What needs to be done
Start at the line containing "flat_obj(name,v,f,np.repeat(col,6,0))", stop at the line containing "leaves(name,x,y,r.uniform(0,.08,n),r.random(n),size,hue,r)", and set down every line in that stretch exactly as written, and nothing else.

● ● ● ● ● ● ●

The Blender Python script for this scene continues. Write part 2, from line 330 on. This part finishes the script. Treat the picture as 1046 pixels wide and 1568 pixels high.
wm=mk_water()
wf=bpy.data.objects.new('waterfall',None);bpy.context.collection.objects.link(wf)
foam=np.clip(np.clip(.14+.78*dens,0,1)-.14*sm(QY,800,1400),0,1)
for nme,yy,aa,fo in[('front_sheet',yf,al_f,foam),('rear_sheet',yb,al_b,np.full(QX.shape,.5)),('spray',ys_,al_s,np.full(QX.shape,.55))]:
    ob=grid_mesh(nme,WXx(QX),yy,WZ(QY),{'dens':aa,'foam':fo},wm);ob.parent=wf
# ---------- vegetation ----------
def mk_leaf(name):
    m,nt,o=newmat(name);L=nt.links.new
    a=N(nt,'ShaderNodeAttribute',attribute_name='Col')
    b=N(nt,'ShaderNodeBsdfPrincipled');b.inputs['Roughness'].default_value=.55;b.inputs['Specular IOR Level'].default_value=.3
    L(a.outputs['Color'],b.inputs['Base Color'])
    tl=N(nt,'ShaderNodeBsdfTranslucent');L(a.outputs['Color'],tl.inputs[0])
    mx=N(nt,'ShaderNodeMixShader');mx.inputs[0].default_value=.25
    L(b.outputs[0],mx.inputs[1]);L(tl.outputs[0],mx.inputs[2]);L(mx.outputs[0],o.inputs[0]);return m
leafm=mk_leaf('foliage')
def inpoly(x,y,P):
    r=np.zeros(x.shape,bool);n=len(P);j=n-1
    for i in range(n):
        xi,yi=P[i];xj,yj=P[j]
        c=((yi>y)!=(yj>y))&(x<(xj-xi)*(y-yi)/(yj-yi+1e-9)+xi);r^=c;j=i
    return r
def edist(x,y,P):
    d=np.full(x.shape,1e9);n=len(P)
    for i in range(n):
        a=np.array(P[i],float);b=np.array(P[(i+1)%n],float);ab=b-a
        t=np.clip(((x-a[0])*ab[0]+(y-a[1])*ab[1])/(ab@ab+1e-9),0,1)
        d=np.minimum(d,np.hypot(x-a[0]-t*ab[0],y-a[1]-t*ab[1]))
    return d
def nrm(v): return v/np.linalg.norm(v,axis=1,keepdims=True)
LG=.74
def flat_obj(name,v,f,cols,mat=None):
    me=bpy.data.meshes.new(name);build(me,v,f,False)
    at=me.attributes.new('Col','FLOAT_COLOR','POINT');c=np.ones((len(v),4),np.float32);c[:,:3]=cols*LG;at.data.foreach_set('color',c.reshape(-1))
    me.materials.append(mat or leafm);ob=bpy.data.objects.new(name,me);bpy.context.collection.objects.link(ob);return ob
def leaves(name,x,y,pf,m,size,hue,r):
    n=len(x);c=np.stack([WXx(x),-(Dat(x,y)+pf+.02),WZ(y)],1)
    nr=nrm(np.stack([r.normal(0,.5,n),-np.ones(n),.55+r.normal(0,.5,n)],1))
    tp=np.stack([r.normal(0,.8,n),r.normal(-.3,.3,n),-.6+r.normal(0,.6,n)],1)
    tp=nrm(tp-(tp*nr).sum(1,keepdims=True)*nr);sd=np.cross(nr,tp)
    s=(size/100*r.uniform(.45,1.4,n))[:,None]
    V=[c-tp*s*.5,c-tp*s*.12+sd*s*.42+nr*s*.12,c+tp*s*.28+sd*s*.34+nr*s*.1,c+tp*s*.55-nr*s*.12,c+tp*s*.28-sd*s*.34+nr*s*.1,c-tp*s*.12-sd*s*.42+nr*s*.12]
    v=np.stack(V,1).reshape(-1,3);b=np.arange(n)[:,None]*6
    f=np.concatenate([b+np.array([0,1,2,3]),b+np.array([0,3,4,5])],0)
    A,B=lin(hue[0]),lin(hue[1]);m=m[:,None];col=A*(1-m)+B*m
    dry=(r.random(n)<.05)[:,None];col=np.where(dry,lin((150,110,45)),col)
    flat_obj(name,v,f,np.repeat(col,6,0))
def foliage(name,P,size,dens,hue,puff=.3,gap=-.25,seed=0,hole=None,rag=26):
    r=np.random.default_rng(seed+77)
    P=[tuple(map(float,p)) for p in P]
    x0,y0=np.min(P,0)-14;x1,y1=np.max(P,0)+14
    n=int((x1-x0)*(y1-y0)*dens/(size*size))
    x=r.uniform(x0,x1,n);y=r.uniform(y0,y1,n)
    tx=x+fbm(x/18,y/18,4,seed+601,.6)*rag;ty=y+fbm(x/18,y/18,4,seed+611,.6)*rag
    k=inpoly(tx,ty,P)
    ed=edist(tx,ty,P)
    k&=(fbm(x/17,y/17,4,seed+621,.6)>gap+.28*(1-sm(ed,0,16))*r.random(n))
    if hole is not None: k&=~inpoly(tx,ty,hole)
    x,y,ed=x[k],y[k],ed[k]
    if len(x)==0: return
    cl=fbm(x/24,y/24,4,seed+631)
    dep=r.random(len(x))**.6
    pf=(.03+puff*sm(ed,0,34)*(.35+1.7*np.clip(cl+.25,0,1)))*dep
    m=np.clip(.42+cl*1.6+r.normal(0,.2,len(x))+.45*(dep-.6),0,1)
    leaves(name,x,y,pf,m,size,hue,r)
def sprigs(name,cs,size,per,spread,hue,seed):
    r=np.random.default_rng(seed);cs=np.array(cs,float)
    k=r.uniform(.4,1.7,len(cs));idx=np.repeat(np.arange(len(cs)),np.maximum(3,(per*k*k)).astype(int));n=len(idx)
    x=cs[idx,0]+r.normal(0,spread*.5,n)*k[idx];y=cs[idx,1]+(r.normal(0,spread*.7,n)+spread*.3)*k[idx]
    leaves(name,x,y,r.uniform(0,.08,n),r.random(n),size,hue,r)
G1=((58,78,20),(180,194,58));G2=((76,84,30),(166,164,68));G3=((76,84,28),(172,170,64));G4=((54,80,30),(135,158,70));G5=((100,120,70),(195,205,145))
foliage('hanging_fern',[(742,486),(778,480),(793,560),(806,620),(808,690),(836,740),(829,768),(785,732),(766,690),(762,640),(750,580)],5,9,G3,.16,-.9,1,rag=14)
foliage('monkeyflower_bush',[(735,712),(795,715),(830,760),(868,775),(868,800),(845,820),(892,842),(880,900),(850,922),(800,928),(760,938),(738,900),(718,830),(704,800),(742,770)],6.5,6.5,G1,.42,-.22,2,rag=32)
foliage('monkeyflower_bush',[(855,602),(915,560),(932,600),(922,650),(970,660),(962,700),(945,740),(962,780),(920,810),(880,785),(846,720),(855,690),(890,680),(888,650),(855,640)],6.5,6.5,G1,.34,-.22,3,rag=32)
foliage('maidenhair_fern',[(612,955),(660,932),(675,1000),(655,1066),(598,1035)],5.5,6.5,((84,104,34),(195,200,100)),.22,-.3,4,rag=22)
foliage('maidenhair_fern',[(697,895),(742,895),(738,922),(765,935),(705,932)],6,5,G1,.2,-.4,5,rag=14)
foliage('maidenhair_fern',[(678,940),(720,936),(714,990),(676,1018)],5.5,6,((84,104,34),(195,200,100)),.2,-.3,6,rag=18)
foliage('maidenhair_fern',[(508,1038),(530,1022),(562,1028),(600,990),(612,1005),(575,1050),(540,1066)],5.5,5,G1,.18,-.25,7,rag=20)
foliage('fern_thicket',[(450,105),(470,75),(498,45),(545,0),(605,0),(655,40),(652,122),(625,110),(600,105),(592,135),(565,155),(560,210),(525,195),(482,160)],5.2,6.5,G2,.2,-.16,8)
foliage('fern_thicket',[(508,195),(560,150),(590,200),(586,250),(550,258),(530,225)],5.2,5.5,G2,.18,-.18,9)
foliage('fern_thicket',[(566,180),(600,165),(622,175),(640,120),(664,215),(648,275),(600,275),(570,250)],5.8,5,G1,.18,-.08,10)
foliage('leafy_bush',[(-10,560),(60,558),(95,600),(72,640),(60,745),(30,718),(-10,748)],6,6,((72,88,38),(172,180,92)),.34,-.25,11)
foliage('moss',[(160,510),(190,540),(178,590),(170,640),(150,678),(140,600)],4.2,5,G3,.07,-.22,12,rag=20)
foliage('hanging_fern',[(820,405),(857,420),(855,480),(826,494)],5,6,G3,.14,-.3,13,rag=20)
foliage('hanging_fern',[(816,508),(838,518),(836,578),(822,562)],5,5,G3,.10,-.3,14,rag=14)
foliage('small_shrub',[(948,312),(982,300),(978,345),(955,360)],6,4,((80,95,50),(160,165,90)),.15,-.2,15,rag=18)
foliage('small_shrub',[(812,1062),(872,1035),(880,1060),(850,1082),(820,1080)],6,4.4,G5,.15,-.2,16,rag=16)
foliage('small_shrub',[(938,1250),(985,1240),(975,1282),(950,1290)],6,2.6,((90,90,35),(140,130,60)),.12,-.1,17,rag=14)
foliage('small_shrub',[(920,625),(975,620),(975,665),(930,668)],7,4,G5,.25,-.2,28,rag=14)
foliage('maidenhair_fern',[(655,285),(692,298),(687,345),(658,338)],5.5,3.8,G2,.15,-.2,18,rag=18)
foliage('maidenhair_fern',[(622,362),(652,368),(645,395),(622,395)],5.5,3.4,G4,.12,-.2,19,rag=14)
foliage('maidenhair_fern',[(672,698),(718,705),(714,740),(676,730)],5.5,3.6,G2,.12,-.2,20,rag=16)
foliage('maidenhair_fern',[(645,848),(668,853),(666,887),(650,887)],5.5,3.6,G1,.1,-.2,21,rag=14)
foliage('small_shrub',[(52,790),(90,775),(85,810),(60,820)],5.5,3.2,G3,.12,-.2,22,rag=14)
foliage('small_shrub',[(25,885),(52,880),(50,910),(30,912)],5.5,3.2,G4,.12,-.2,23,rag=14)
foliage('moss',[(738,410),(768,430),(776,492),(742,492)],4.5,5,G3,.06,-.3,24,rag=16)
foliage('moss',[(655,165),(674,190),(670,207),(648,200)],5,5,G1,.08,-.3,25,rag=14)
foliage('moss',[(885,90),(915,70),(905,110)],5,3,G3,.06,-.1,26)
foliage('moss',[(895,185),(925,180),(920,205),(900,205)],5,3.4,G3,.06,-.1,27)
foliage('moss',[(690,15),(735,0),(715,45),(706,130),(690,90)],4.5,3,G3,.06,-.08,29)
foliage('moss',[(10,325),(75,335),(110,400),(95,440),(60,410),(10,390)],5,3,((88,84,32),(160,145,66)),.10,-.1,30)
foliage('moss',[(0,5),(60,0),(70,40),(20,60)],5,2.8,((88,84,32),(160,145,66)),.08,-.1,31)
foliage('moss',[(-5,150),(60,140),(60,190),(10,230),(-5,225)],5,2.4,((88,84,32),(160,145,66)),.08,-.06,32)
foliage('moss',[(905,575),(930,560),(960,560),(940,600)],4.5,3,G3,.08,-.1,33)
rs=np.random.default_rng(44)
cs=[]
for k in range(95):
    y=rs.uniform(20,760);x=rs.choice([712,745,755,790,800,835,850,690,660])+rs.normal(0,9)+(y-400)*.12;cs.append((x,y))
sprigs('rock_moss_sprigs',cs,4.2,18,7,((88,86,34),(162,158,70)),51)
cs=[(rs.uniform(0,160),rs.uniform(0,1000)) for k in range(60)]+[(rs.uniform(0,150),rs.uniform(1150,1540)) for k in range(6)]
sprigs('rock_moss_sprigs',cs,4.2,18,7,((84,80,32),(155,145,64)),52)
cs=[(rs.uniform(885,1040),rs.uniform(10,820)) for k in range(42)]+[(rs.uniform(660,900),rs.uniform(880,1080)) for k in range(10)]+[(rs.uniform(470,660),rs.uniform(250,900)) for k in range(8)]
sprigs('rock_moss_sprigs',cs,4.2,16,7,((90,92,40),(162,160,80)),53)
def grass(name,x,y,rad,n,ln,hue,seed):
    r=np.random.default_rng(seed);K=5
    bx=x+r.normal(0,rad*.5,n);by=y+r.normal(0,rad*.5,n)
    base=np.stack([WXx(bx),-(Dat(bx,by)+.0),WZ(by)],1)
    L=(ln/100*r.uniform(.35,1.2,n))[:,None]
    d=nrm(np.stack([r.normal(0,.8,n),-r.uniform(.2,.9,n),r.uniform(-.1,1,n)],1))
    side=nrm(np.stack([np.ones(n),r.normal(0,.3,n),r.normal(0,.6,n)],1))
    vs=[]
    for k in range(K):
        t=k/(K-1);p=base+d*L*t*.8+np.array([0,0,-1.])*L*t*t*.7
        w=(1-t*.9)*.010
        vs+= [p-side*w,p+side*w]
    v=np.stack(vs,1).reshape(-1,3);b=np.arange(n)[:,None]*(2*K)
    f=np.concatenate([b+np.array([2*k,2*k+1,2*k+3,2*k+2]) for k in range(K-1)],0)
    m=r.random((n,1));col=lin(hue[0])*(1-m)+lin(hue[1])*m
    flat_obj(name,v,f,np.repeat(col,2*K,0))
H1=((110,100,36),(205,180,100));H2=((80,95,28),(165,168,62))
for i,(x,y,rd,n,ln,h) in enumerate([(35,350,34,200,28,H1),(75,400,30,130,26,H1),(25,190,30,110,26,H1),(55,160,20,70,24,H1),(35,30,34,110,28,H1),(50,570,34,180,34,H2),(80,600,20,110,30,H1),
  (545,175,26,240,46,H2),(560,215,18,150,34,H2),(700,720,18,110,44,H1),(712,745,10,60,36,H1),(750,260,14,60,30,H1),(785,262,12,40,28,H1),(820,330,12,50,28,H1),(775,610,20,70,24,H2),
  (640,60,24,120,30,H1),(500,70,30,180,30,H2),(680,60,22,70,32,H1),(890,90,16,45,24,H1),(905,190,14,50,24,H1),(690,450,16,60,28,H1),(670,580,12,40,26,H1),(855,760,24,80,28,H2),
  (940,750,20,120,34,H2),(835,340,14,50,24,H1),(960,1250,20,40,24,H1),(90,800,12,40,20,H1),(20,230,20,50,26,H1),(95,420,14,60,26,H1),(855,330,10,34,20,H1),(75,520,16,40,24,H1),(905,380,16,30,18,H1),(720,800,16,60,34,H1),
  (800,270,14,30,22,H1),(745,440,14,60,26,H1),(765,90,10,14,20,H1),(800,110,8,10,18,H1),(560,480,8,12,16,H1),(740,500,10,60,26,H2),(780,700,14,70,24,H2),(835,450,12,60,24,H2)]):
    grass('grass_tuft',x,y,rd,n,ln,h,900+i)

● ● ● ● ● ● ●

The output
    flat_obj(name,v,f,np.repeat(col,6,0))
def foliage(name,P,size,dens,hue,puff=.3,gap=-.25,seed=0,hole=None,rag=26):
    r=np.random.default_rng(seed+77)
    P=[tuple(map(float,p)) for p in P]
    x0,y0=np.min(P,0)-14;x1,y1=np.max(P,0)+14
    n=int((x1-x0)*(y1-y0)*dens/(size*size))
    x=r.uniform(x0,x1,n);y=r.uniform(y0,y1,n)
    tx=x+fbm(x/18,y/18,4,seed+601,.6)*rag;ty=y+fbm(x/18,y/18,4,seed+611,.6)*rag
    k=inpoly(tx,ty,P)
    ed=edist(tx,ty,P)
    k&=(fbm(x/17,y/17,4,seed+621,.6)>gap+.28*(1-sm(ed,0,16))*r.random(n))
    if hole is not None: k&=~inpoly(tx,ty,hole)
    x,y,ed=x[k],y[k],ed[k]
    if len(x)==0: return
    cl=fbm(x/24,y/24,4,seed+631)
    dep=r.random(len(x))**.6
    pf=(.03+puff*sm(ed,0,34)*(.35+1.7*np.clip(cl+.25,0,1)))*dep
    m=np.clip(.42+cl*1.6+r.normal(0,.2,len(x))+.45*(dep-.6),0,1)
    leaves(name,x,y,pf,m,size,hue,r)
def sprigs(name,cs,size,per,spread,hue,seed):
    r=np.random.default_rng(seed);cs=np.array(cs,float)
    k=r.uniform(.4,1.7,len(cs));idx=np.repeat(np.arange(len(cs)),np.maximum(3,(per*k*k)).astype(int));n=len(idx)
    x=cs[idx,0]+r.normal(0,spread*.5,n)*k[idx];y=cs[idx,1]+(r.normal(0,spread*.7,n)+spread*.3)*k[idx]
    leaves(name,x,y,r.uniform(0,.08,n),r.random(n),size,hue,r)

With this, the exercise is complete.